(Items listed in a dataset)
========================================================================

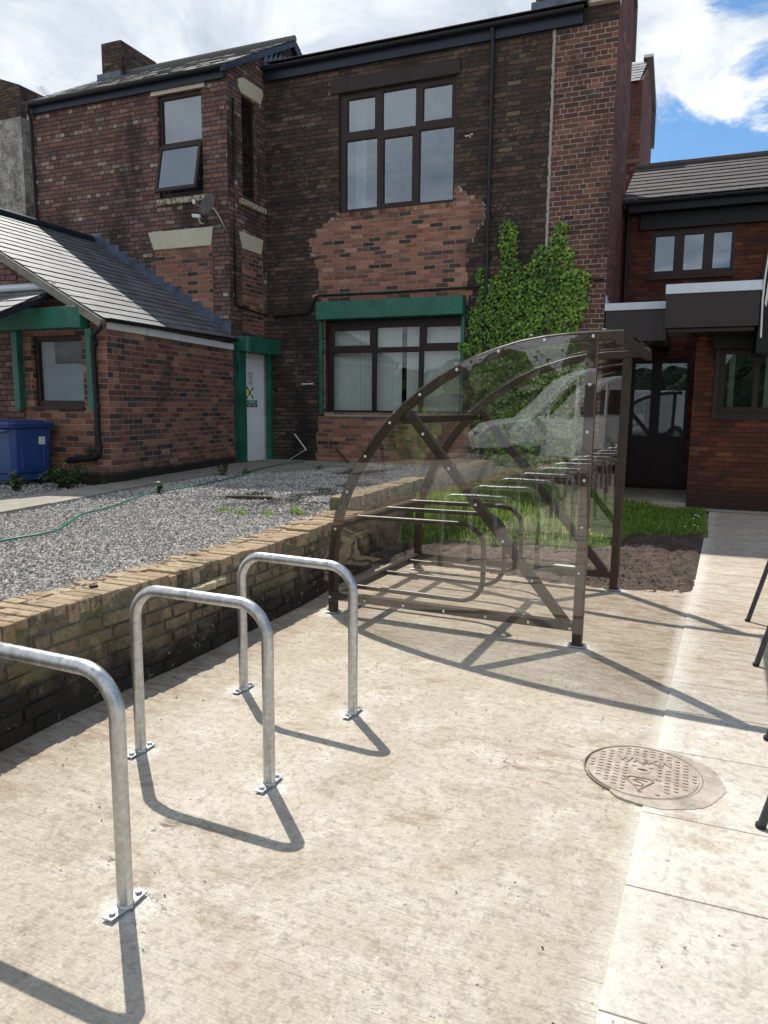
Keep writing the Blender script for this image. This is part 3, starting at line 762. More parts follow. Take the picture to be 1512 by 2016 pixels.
# fill the patch course by course so that the openings stay open
def span_at(z):
    xs_ = []
    for (a, b), (c, d) in zip(steps, steps[1:]+steps[:1]):
        if (b > z) != (d > z): xs_.append(a+(c-a)*(z-b)/(d-b))
    return min(xs_), max(xs_)
z = .45; r_ = random.Random(4)
while z < 5.09:
    z1 = min(z+.075, 5.10); a, b = span_at((z+z1)/2); a += r_.uniform(-.03, .03); b += r_.uniform(-.03, .03)
    ov = [(a, b)]
    for hole in (bw, gw):
        if hole[1] < (z+z1)/2 < hole[3]:
            nv = []
            for s0, s1 in ov:
                if s0 < hole[0]: nv.append((s0, min(s1, hole[0])))
                if s1 > hole[2]: nv.append((max(s0, hole[2]), s1))
                if s1 <= hole[0] or s0 >= hole[2]: nv.append((s0, s1)) if (s0, s1) not in nv else None
            ov = nv
    for s0, s1 in ov:
        if s1-s0 > .02: mb.quad(f.p(s0, z, .006), f.p(s1, z, .006), f.p(s1, z1, .006), f.p(s0, z1, .006), 0.)
        if s1-s0 > .02:
            for ss_ in (s0, s1): mb.quad(f.p(ss_, z, -.002), f.p(ss_, z, .006), f.p(ss_, z1, .006), f.p(ss_, z1, -.002), 0.)
    z = z1
part(mb, 'brick_infill', M['brick_new'], mainb)
# ragged pale mortar along the edge of the patch
mb = MB()
for (a, b), (c, d) in zip(steps[9:36], steps[10:36]):
    L = math.hypot(c-a, d-b)
    for k in range(max(1, int(L/.05))):
        t_ = (k+random.random())/max(1, int(L/.05)); x = a+(c-a)*t_; zz_ = b+(d-b)*t_
        if bw[0]-.0 < x < bw[2] and bw[1]-.02 < zz_: continue
        if random.random() < .75:
            w_, h_ = random.uniform(.008, .03), random.uniform(.008, .045)
            mb.fbox(f, x-w_, zz_-h_, x+w_, zz_+h_*.5, 0., .011)
part(mb, 'ragged_mortar', simple('rough grey mortar', (.3, .26, .21), .95, var=.25, vs=25), mainb)
# soldier course sill under the big window
mb = MB(); x = -5.97
while x < -3.92:
    mb.fbox(f, x, 4.80, x+.062, 4.873, 0., .014); x += .07
part(mb, 'brick_sill', attr_brick('sill brick', [(0, (.07, .045, .035)), (.4, (.22, .10, .06)), (.7, (.33, .22, .14)), (1, (.15, .07, .05))]), mainb, bevel=.003)
mb = MB(); mb.fbox(f, -6.12, 6.835, -3.80, 7.06, -.01, .025)
part(mb, 'lintel', M['frame'], mainb, bevel=.004)
pan = [(-5.83, 6.2, -5.31, 6.735), (-5.18, 6.155, -4.57, 6.775), (-4.455, 6.2, -3.945, 6.735), (-5.86, 4.93, -5.265, 6.07), (-5.155, 4.97, -4.625, 6.035), (-4.505, 4.925, -3.9, 6.08)]
big = window(mainb, f, bw, pan, d=-.05)
# window room: pale ceiling light, wall return and a desk monitor
mb = MB().box(-5.9, 12.75, 4.7, -5.7, 12.8, 6.9)
part(mb, 'curtain', M['blind'], big)
# green shutter box and guides round the ground floor window
mb = MB().fbox(f, -6.335, 3.055, -3.625, 3.36, -.3, .20)
part(mb, 'shutter_box', M['green'], mainb, bevel=.006)
for a in (-6.335, -3.675):
    part(MB().fbox(f, a, 1.39, a+.055, 3.05, -.02, .07), 'shutter_guide', M['green'], mainb, bevel=.004)
lowp = [(-6.13, 2.6, -5.4, 2.885), (-5.28, 2.56, -4.465, 2.92), (-4.355, 2.61, -3.72, 2.905), (-6.145, 1.45, -5.355, 2.495), (-5.285, 1.45, -4.47, 2.49), (-4.4, 1.45, -3.72, 2.5)]
low = window(mainb, f, (-6.24, 1.39, -3.665, 3.04), lowp, d=-.09, gl='glasslow')
mb = MB()
x = -6.2
while x < -3.68:
    if not (-4.86 < x < -4.78):
        mb.obox((x, 12.46, 1.42), (.088, random.uniform(-.006, .006), 0), (0, .004, 0), (0, 0, 1.6))
    x += .09
part(mb, 'vertical_blind', M['blind'], low)
part(MB().fbox(f, -6.24, 1.345, -3.6, 1.388, -.2, .03), 'sill', M['path'], mainb, bevel=.004)
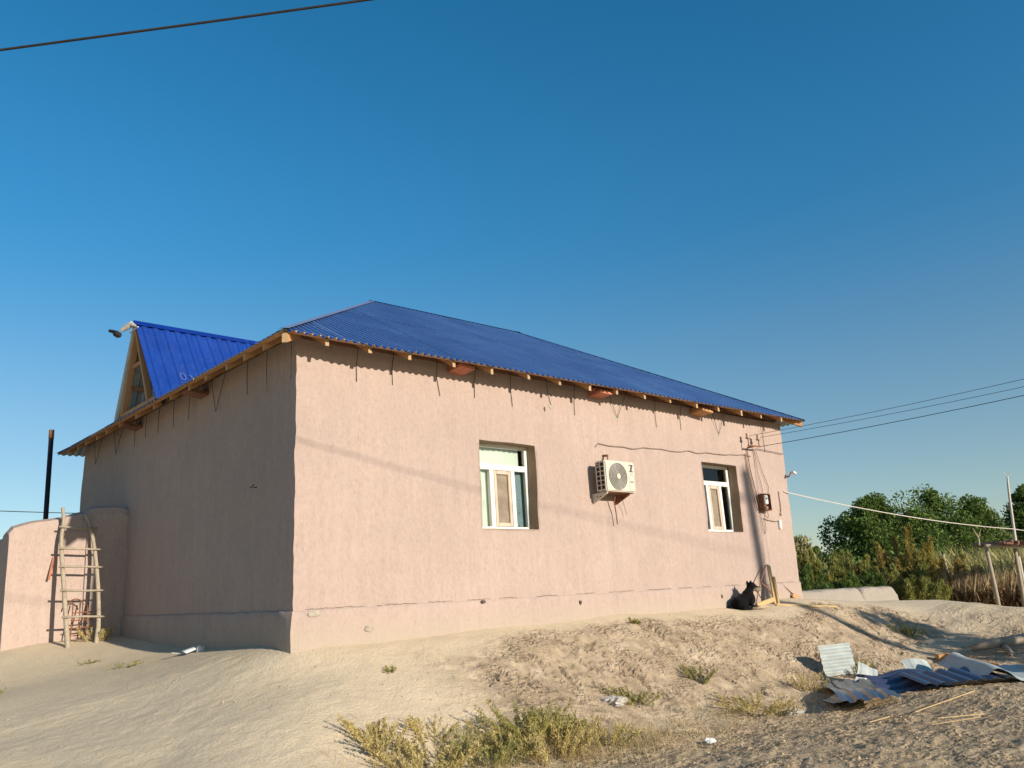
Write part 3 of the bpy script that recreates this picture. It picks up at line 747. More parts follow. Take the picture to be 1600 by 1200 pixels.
# ---- windows
def window(off, zoff, topmat, leftmat, rightmat):
    w = empty('window', (0, 0, 0), house); Y = .27
    X = lambda x: x+off
    Z = lambda z: z+zoff
    def bar(name, x0, x1, z0, z1, y0, y1, mat, ch=.006):
        mb = MB(); mb.box((X((x0+x1)/2), (y0+y1)/2, Z((z0+z1)/2)), (x1-x0, y1-y0, z1-z0), None, 0, ch); return mb.build(name, mat, w)
    y0, y1 = Y-.035, Y+.035
    bar('frame_bar', 3.10, 3.17, 1.50, 2.90, y0, y1, M_pvc); bar('frame_bar', 4.265, 4.335, 1.50, 2.90, y0, y1, M_pvc)
    bar('frame_bar', 3.17, 4.265, 2.825, 2.90, y0, y1, M_pvc); bar('frame_bar', 3.17, 4.265, 1.50, 1.575, y0, y1, M_pvc)
    bar('transom', 3.17, 4.265, 2.465, 2.555, y0-.004, y1, M_pvc)
    bar('mullion', 3.49, 3.575, 1.575, 2.465, y0, y1, M_pvc); bar('mullion', 3.945, 4.025, 1.575, 2.465, y0, y1, M_pvc)
    # opening sash
    a, b, c, d = 3.58, 3.94, 1.58, 2.46; t = .058; ys0, ys1 = y0+.004, y1-.01
    bar('sash_bar', a, a+t, c, d, ys0, ys1, M_sash); bar('sash_bar', b-t, b, c, d, ys0, ys1, M_sash)
    bar('sash_bar', a+t, b-t, c, c+t, ys0, ys1, M_sash); bar('sash_bar', a+t, b-t, d-t, d, ys0, ys1, M_sash)
    bar('insect_net', a+t, b-t, c+t, d-t, Y+.0, Y+.004, M_net, 0)
    for (p, q, r, s_) in ((3.17, 4.265, 2.555, 2.825), (3.17, 3.49, 1.575, 2.465), (4.025, 4.265, 1.575, 2.465)):
        mb = MB(); mb.add([(X(p), Y, Z(r)), (X(q), Y, Z(r)), (X(q), Y, Z(s_)), (X(p), Y, Z(s_))], [(0, 1, 2, 3)]); mb.build('pane', M_glass, w)
    def drape(x0, x1, z0, z1, mat, y=.335, amp=.012):
        n = 28; mb = MB(); V = []; 
        for k in range(n+1):
            x = x0+(x1-x0)*k/n
            for z in (z0, z1): V.append((X(x), y+amp*math.sin(x*55)+.004*math.sin(x*131), Z(z)))
        mb.add(V, [(2*k, 2*k+2, 2*k+3, 2*k+1) for k in range(n)]); mb.build('curtain', mat, w, True)
    if topmat: drape(3.12, 4.20 if topmat is M_curt else 4.3, 2.50, 2.88, topmat)
    if leftmat: drape(3.12, 3.60, 1.52, 2.5, leftmat)
    if rightmat: drape(3.95, 4.29, 1.52, 2.5, rightmat, .34)
    return w
w1 = window(0, 0, M_curt, M_curt, M_lace); w1['label'] = 'white framed window with pale curtains and cream middle sash'
w2 = window(5.83, .035, None, None, None); w2['label'] = 'white framed window with dark panes and cream middle sash'
# inner room lining so the panes look into a dim room
mb = MB(); mb.box((9.5, 2.3, 2.0), (5.0, 3.6, 3.4)); 
mb.f = [f for k, f in enumerate(mb.f) if k != 2]; mb.m = mb.m[:len(mb.f)]
mb.build('room_lining', simple('dim_room', (.16, .20, .17), .9), house)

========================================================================

## STATED TASK
Copy out each line in the listing that has the word "script".

## EXERCISE ANSWER
Keep writing the Blender script for this image. This is part 3, starting at line 762. More parts follow. Take the picture to be 1512 by 2016 pixels.
Write part 3 of the bpy script that recreates this picture. It picks up at line 747. More parts follow. Take the picture to be 1600 by 1200 pixels.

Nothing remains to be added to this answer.